■ **Given task**:
Scan the data below for the string "finishes". Copy every line where it appears.

■ **Raw records**:
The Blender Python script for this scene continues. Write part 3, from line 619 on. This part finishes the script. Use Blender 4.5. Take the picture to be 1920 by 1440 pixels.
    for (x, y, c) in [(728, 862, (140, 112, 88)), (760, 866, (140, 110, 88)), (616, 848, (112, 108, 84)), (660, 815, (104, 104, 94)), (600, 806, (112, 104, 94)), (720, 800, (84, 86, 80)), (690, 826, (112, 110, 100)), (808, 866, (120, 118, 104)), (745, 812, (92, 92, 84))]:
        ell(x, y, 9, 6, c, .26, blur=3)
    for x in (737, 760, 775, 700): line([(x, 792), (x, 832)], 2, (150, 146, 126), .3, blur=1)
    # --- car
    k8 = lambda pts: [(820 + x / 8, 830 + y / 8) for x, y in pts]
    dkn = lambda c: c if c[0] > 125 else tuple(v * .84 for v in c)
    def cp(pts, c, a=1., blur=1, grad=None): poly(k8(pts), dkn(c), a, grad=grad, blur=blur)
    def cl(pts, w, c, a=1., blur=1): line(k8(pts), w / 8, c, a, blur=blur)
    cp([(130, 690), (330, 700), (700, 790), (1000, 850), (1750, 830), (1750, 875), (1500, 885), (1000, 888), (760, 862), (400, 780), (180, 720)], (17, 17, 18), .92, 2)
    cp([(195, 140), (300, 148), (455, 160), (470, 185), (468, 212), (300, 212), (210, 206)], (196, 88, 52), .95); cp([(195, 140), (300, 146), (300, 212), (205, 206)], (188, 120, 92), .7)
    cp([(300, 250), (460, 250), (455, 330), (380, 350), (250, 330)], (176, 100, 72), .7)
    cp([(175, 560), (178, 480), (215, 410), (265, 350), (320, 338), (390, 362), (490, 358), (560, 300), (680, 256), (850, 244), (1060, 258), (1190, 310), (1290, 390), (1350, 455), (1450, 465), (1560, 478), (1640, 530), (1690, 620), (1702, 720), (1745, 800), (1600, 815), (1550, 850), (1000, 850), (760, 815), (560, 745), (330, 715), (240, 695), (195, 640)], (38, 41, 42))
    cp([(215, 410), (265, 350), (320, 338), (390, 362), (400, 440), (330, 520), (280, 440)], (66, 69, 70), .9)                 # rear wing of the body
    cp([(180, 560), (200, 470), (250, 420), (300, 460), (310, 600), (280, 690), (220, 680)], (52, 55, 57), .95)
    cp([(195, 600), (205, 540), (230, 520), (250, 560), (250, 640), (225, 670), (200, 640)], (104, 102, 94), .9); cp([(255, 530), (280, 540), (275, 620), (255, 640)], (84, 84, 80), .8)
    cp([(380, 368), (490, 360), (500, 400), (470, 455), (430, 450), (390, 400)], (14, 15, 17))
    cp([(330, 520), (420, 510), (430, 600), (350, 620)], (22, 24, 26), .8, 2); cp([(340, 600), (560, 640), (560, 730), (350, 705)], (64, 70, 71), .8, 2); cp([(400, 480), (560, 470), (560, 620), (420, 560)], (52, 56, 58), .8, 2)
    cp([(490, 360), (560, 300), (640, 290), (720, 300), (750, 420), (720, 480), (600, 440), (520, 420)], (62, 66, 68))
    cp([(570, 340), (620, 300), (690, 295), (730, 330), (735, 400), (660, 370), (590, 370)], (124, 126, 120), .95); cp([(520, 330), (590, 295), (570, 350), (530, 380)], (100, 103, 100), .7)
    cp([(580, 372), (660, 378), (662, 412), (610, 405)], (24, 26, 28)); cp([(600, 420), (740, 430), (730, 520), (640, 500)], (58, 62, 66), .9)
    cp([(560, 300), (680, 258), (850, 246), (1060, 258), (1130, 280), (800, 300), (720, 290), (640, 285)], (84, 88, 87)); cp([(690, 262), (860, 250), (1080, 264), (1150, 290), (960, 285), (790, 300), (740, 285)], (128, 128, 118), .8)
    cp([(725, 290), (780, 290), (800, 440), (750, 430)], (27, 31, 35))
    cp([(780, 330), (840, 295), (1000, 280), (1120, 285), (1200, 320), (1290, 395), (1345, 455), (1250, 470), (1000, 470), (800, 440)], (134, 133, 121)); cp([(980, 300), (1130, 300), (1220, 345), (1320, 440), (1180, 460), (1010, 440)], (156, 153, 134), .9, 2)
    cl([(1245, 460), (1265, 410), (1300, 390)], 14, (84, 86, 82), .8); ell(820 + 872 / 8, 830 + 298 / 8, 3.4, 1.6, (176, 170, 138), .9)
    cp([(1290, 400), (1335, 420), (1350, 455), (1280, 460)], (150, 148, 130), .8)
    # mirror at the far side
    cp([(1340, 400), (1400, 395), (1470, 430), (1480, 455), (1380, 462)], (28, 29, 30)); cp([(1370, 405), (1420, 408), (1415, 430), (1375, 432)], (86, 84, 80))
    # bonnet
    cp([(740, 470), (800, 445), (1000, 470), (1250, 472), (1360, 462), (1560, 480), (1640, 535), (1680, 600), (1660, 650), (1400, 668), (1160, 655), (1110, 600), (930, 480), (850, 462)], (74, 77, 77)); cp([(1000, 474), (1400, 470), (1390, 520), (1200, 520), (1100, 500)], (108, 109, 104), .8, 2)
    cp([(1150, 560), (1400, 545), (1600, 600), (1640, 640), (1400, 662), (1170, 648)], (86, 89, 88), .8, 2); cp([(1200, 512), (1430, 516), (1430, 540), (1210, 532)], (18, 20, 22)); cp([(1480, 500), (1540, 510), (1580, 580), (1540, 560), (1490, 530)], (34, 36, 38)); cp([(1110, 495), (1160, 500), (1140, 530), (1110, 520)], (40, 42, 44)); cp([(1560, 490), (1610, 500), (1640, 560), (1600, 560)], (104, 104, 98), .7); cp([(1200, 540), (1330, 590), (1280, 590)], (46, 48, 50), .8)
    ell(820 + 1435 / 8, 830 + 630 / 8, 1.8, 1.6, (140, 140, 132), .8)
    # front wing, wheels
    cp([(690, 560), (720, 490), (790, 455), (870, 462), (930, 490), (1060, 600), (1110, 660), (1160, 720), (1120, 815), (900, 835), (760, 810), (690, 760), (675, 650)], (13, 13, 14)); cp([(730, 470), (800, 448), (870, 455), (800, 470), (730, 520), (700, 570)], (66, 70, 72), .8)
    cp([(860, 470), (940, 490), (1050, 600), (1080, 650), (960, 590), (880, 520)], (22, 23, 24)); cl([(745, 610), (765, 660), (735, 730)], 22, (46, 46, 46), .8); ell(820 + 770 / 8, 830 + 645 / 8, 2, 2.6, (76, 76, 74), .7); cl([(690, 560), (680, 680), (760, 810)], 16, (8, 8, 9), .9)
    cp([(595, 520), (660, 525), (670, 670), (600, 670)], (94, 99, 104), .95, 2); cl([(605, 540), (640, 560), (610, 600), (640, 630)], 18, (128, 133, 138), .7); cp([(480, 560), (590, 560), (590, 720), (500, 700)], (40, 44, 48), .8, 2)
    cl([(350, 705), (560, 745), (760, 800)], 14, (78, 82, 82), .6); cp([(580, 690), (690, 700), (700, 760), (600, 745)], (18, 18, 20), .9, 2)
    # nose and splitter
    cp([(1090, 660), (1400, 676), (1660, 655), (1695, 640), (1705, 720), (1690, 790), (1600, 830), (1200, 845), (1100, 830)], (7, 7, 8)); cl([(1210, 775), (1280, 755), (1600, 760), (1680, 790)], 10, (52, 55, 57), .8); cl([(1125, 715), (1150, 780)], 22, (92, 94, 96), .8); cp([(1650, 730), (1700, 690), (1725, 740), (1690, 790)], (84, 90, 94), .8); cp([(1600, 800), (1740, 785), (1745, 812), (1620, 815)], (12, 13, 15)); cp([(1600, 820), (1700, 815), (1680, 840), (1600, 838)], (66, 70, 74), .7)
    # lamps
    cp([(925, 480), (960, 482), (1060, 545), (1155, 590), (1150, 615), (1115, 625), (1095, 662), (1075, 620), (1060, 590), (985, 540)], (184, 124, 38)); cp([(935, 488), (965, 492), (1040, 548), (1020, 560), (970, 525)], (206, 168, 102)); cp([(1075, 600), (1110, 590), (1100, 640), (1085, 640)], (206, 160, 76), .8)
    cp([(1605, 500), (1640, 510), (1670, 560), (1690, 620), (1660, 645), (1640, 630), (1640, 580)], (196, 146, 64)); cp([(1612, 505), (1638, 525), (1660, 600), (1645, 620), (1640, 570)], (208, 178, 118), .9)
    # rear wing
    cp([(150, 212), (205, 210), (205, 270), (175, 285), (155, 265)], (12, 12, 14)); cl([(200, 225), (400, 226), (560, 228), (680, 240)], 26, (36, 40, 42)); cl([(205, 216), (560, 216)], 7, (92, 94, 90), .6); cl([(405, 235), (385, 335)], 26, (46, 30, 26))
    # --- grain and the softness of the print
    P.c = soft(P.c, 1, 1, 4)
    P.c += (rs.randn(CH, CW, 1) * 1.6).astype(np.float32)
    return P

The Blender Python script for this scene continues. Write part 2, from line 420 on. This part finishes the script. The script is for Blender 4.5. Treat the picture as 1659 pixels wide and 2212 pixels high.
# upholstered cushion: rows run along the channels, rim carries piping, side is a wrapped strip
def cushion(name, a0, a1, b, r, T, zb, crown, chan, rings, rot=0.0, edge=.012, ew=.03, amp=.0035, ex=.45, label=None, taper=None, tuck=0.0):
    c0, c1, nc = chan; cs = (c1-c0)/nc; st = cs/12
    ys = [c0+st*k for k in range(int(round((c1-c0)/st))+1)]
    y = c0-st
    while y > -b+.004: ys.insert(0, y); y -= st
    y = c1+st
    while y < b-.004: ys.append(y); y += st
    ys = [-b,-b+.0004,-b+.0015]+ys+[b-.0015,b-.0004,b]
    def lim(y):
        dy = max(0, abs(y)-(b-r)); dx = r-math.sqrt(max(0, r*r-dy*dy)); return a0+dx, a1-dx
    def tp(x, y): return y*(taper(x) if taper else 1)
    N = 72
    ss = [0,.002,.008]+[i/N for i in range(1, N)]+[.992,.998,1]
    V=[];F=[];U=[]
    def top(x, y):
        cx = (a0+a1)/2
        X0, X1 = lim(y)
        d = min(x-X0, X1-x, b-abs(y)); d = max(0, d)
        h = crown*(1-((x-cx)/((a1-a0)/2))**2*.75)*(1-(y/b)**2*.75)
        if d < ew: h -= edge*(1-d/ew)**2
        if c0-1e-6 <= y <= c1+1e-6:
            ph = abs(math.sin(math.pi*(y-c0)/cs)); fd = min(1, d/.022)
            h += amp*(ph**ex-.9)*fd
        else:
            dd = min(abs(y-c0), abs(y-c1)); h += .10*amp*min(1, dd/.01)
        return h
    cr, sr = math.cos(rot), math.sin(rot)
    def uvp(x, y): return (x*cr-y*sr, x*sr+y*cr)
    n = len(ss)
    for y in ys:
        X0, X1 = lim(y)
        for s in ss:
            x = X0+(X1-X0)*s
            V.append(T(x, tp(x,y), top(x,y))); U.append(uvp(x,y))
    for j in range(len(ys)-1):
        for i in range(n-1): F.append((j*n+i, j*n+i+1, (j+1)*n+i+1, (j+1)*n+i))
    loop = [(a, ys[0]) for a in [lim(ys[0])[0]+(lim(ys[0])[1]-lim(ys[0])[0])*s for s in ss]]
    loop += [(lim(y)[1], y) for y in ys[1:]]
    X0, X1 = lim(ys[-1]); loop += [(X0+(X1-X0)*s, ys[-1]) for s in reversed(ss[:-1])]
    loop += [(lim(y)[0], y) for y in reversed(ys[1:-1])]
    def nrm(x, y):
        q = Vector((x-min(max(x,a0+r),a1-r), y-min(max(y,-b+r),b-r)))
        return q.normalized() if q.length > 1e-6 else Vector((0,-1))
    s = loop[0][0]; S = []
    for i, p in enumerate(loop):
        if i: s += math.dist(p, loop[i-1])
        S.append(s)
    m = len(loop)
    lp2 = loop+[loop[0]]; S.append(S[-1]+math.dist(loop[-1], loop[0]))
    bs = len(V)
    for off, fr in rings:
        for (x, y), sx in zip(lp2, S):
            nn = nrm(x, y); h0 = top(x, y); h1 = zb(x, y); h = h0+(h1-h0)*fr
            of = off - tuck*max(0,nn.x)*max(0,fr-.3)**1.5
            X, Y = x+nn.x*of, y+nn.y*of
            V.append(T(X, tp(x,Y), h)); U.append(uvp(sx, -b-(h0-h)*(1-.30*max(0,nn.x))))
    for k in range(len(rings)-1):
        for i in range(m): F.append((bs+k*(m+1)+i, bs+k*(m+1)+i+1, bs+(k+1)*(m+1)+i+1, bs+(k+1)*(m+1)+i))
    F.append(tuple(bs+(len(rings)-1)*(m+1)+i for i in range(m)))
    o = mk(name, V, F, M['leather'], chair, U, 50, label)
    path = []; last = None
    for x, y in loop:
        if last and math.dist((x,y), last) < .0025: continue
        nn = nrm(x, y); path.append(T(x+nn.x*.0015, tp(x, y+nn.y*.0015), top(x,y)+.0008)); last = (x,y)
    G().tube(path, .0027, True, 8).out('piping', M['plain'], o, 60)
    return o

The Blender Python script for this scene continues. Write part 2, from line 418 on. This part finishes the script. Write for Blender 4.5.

■ **Task solution**:
The Blender Python script for this scene continues. Write part 3, from line 619 on. This part finishes the script. Use Blender 4.5. Take the picture to be 1920 by 1440 pixels.
The Blender Python script for this scene continues. Write part 2, from line 420 on. This part finishes the script. The script is for Blender 4.5. Treat the picture as 1659 pixels wide and 2212 pixels high.
The Blender Python script for this scene continues. Write part 2, from line 418 on. This part finishes the script. Write for Blender 4.5.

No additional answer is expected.